_Recorded data_.
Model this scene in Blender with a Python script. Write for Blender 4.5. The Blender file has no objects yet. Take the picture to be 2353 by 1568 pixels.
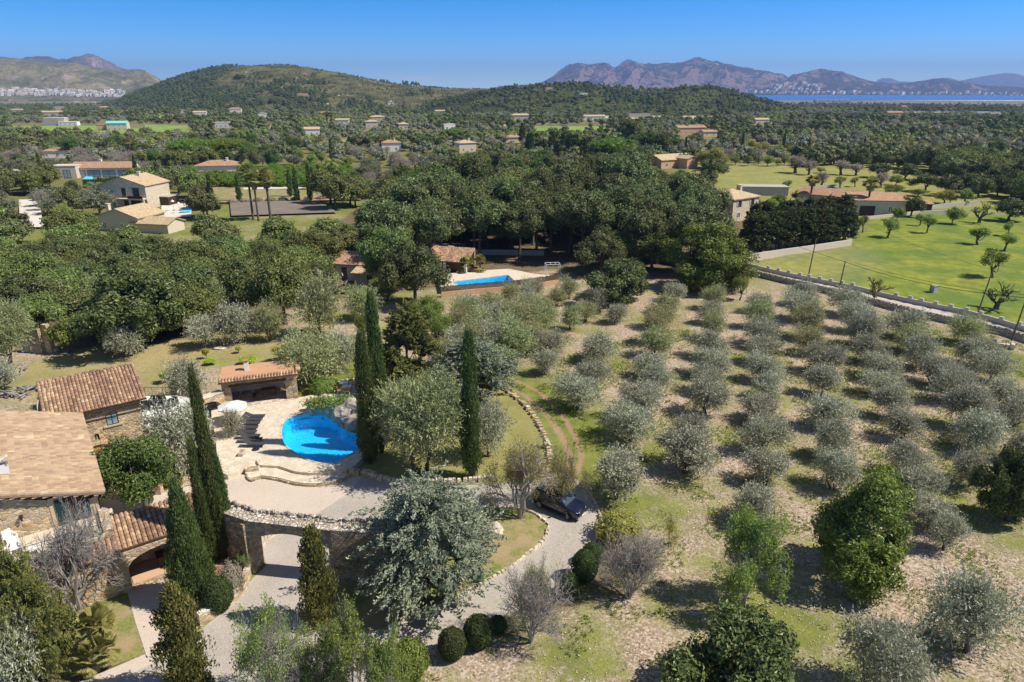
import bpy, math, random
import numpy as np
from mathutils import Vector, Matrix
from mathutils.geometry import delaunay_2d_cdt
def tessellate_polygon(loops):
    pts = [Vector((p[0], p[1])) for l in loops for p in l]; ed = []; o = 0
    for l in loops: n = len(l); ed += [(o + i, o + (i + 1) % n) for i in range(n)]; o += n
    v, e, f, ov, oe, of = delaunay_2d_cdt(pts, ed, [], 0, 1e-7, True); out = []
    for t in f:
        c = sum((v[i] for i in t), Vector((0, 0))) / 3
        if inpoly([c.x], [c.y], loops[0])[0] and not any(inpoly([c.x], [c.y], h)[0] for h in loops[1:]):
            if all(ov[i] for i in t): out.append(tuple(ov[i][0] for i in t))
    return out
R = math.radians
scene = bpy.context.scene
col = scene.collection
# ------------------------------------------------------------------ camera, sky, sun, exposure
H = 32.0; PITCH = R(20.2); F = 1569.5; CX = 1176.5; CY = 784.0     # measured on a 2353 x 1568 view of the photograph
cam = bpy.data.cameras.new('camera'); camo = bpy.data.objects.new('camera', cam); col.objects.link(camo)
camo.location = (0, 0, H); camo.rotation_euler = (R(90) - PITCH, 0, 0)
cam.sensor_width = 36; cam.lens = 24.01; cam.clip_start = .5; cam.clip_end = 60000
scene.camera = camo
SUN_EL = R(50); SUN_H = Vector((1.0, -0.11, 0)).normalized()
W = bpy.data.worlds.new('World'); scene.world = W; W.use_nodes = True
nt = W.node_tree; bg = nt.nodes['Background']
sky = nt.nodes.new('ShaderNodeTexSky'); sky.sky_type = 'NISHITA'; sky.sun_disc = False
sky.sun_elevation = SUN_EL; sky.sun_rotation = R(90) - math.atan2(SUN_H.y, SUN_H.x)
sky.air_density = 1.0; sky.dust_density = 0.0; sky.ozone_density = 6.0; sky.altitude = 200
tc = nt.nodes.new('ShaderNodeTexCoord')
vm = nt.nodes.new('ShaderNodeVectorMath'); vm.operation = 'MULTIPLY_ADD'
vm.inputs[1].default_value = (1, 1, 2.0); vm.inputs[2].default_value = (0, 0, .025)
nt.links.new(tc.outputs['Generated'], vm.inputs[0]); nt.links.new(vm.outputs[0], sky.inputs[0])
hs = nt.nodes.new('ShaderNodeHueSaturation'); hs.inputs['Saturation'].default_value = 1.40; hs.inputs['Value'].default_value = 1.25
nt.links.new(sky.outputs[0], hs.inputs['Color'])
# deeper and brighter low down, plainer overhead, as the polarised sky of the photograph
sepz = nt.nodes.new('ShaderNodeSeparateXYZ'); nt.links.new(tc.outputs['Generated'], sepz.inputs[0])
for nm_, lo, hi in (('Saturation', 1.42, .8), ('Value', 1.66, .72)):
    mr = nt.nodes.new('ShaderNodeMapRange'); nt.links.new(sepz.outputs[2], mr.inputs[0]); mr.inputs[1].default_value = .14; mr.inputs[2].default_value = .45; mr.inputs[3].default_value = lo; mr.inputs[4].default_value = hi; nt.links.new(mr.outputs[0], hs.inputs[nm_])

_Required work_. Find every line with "objects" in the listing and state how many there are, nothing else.

_Answer to the task_. 2